Xstrata was among the weakest, shedding 37p to 1,440p as a result, while Kazakhmys fell by 33p to 1,505p and Eurasian Natural Resources Corporation lost 8p to 1,000p. Other losers included Vedanta Resources, down 45p at 2,400p, Anglo American, down 35p at 3,295.5p, and Antofagasta, 22p behind at 1,410p. On the upside, Royal Bank of Scotland was driven up by 1.8p to 49p after Evolution Securities weighed in, highlighting the read-across from the recent Barclays results.

"UK retail was performing better than expected... investment banking trends are also more resilient than expected and... the regulator might accept [a core tier one capital ration of 9 per cent]," the broker said. Though it disagreed with the final point, Evolution said "all three would be very positive for RBS".

Barclays itself was 1.5p better off at 333.55p, while Lloyds rose by 1.98p to 69.17p, thanks to support from Nomura. "We view Lloyds as offering the highest gearing to a recovery of traditional banking profitability in the UK, without the dilution from capital markets operations," the broker said.

On the second tier, Premier Foods was a broadly flat 28p, down 0.2p, after Evolution analysts revised their stance to "buy". Recent asset sales, and the company's success in securing credit ratings from the main agencies, meant that the group's balance sheet "looks to have been repaired at long last," the broker said.

Evolution also raised the prospect of a sale of Premier's troubled Brookes Avana own label ready-meal and cakes business, saying: "Should Greencore lose out to Boparan [in] the battle for Northern Foods, we think they would look at Brookes Avana, which supplies M&S... We think the disposal could generate around £80m to £100m of proceeds to accelerate Premier's deleveraging."

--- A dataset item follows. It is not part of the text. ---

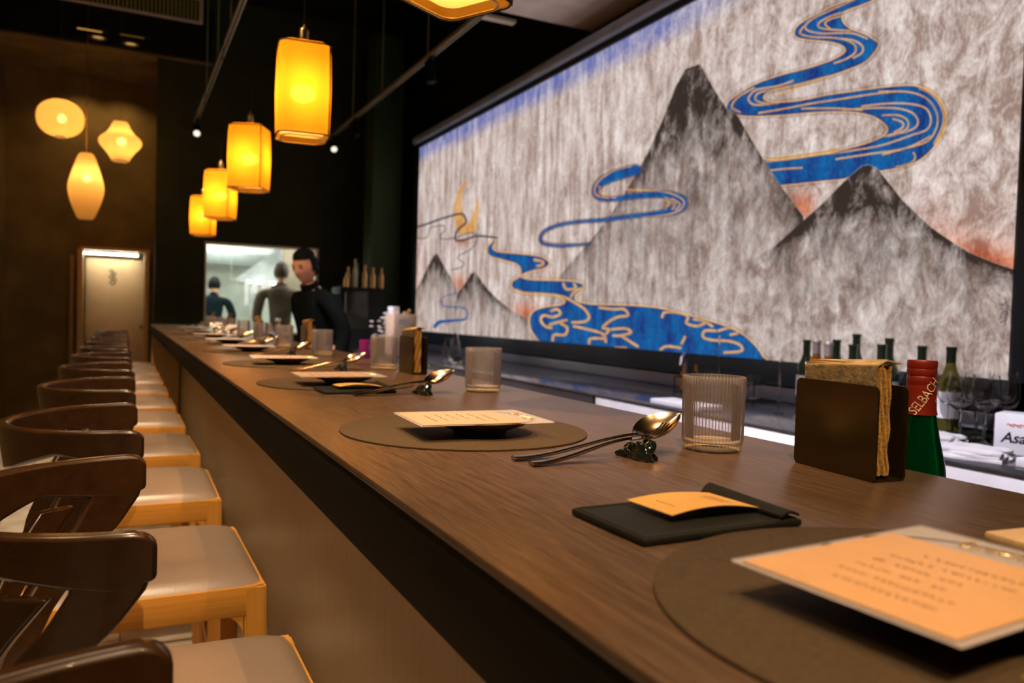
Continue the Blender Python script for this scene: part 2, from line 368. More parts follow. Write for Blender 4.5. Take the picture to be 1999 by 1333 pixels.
# dark wall with the kitchen hatch
hx0, hx1 = at_y(401, 560, YB).x, at_y(616, 560, YB).x; hz0, hz1 = .98, at_y(505, 481, YB).z
wx0 = at_y(304, 400, YB).x; wx1 = 2.45
b = MB(); b.box(((wx0 + hx0) / 2, YB + .06, 2.15), (hx0 - wx0, .12, 4.3)); b.box(((hx1 + 3.9) / 2, YB + .06, 2.15), (3.9 - hx1, .12, 4.3))
b.box(((hx0 + hx1) / 2, YB + .06, (hz1 + 4.3) / 2), (hx1 - hx0, .12, 4.3 - hz1)); b.box(((hx0 + hx1) / 2, YB + .06, hz0 / 2), (hx1 - hx0, .12, hz0))
o = b.build('wall_hatch', M_dark, smooth=0); o['kind'] = 'structure'
hf = MB()
for c, d in ((((hx0 + hx1) / 2, YB + .05, hz1 + .005), (hx1 - hx0 + .04, .16, .022)), ((hx0 - .005, YB + .05, (hz0 + hz1) / 2), (.018, .16, hz1 - hz0)), ((hx1 + .005, YB + .05, (hz0 + hz1) / 2), (.03, .16, hz1 - hz0)), (((hx0 + hx1) / 2, YB + .05, hz0 - .01), (hx1 - hx0 + .04, .22, .02))):
    hf.box(c, d, .002)
o = hf.build('trim_3', pm('pale_hatch_frame', (.62, .47, .36), .4)); o['kind'] = 'structure'
# wall behind the screen: dark return, then mural wall
slab('wall_bar', (SX + .9, 3.0, 2.15), (1.6, 11.1, 4.3), M_black)
slab('trim_4', (2.36, 7.86, 2.0), (.30, .30, 4.0), pm('green_column', (.028, .056, .011), .6))
# soffit above the aisle end, with its edge
slab('ceiling_soffit', (-.2, 9.0, 3.78), (1.9, 1.15, .3), M_tan)
slab('trim_5', (-.2, 8.40, 3.9), (1.9, .06, .5), M_black)

# ------------------------------------------------------------------ ceiling fittings
t = empty('air_vent', (-.21, 8.35, 4.115), 0, 'long slatted air vent with pale frame high above the stools', 'vent')
VW = 1.70
p = MB()
for c, d in (((0, 0, -.115), (VW, .03, .022)), ((0, 0, .115), (VW, .03, .022)), ((-VW / 2, 0, 0), (.022, .03, .25)), ((VW / 2, 0, 0), (.022, .03, .25))): p.box(c, d, .004)
p.build('frame', pm('vent_frame', (.62, .50, .42), .4), t)
p = MB(); p.box((0, .015, 0), (VW - .02, .01, .22)); p.build('backing', M_black, t)
p = MB()
for i in range(48): p.box((-VW / 2 + .02 + (VW - .04) * i / 47, 0, 0), (.012, .02, .22))
p.build('slats', pm('vent_slats', (.45, .40, .12), .5), t)
for i, (px, py, what) in enumerate(((177, 68, 'round recessed downlight in the soffit, left of the lit pair'), (241, 81, 'round recessed downlight in the soffit, right of the lit pair'))):
    q = at_z(px, py, 3.62)
    t = empty('downlight', (q.x + .06, min(9.3, q.y), 3.615), 0, what, 'downlight', None)
    p = MB(); p.lathe([(.05, .0), (.07, -.004), (.07, -.012), (.05, -.012)], 24, close=True); p.build('trim_ring', M_tan, t)
    p = MB(); p.lathe([(.048, -.002), (.001, -.004)], 24); p.build('lens', emis('downlight_lens', (1, .55, .15), .55), t)
for i, (px, py, g) in enumerate(((180, 57, .7), (263, 69, .12))):
    q = at_z(px, py, 3.62)
    t = empty('soffit_slot', (q.x, min(9.0, q.y), 3.62), 0, ('lit narrow slot in the soffit above the left downlight', 'dim narrow slot in the soffit above the right downlight')[i], 'ceiling slot')
    p = MB(); p.box((0, 0, -.004), (.25, .05, .012), .002); p.build('slot_frame', M_black, t)
    p = MB(); p.box((-.02, 0, -.010), (.19, .02, .006)); p.build('slot_glow', emis('slot_glow%d' % i, (1, .5, .08), g), t)

def track(x, y0, y1, label, wires):
    t = empty('track_rail', (x, y0, TR), 0, label, 'track')
    p = MB(); p.box((0, (y1 - y0) / 2, 0), (.034, y1 - y0, .032), .003); p.build('rail', pm('track_metal', (.45, .42, .30), .35, .3), t)
    p = MB(); p.box((.0, (y1 - y0) / 2, -.017), (.012, y1 - y0 - .02, .004)); p.build('conductor', M_black, t)
    for yw in wires:
        p = MB(); p.tube([(0, yw - y0, .016), (0, yw - y0, 4.3 - TR)], .004, 6); p.lathe([(.02, 4.27 - TR), (.02, 4.3 - TR)], 12, c=(0, yw - y0, 0)); p.build('suspension_wire', pm('wire_grey', (.32, .34, .16), .5, .2), t)
    return t
track(TA, -1.2, 8.3, 'slim lamp track hanging on wires above the counter', (1.2, 3.6, 4.9, 5.5, 6.3, 7.2))
track(TB, -.5, 8.3, 'slim lamp track hanging on wires above the bar aisle', (2.6, 5.32, 6.42, 7.35))
track(TL, -2, 3.6, 'slim lamp track above the stools, behind the viewer', (0, 2))
def track_spot(x, y, target, label, lit=True):
    t = empty('track_spotlight', (x, y, TR - .02), 0, label, 'spotlight')
    p = MB(); p.box((0, 0, 0), (.03, .10, .02), .004); p.build('adapter', M_black, t)
    p = MB(); p.tube([(0, 0, -.01), (0, 0, -.07)], .009, 8); p.build('arm', M_black, t)
    d = (Vector(target) - Vector((x, y, TR - .12))).normalized()
    q = d.to_track_quat('Z', 'Y').to_matrix().to_4x4()
    MM = T(0, 0, -.10) @ q
    p = MB(); p.lathe([(.034, -.08), (.036, -.075), (.036, .075), (.033, .078), (.030, .060), (.030, .058)], 20, M=MM); h = p.build('lamp_head', M_black, t)
    p = MB(); p.lathe([(.030, .074), (.001, .078)], 20, M=MM); p.build('lens', M_lens if lit else M_black, t)
    return t
track_spot(TA, 8.15, (.3, 4.6, .8), 'black track spotlight pointing down beside the far end of the counter track')
track_spot(TB, 8.1, (1.5, 4.8, .8), 'black track spotlight with bright lens at the far end of the aisle track')
track_spot(TB, 7.25, (2.1, 6.2, 1.2), 'black unlit track spotlight on the aisle track, before the brightest one', False)
track_spot(TB, 5.25, (2.0, 4.9, 1.2), 'black unlit track spotlight on the aisle track nearest the painted screen top', False)
track_spot(TB, 3.3, (2.3, 3.0, 1.2), 'black square-bodied spotlight at the top edge near the pale ceiling panel', False)
for y, tg in SPOTS_A: 
    if y < .3: 
        pass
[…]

The housebuilder Redrow was 2.3p behind at 130.7p, despite posting a confident half-yearly report. Its sector peer Barratt Developments fared better, gaining 2.05p to 100.4p after Panmure Gordon said the stock was well placed to make gains: "Barratt is in significantly better shape now than it was going into the last downturn.

"The group has a relatively robust balance sheet, has improved its operating performance and reduced costs across the business. Despite this, the stock remains the most lowly valued housebuilder in the sector, trading on a 55 per cent discount to our forecast tangible net asset value per share. This fundamentally undervalues the business, in our view."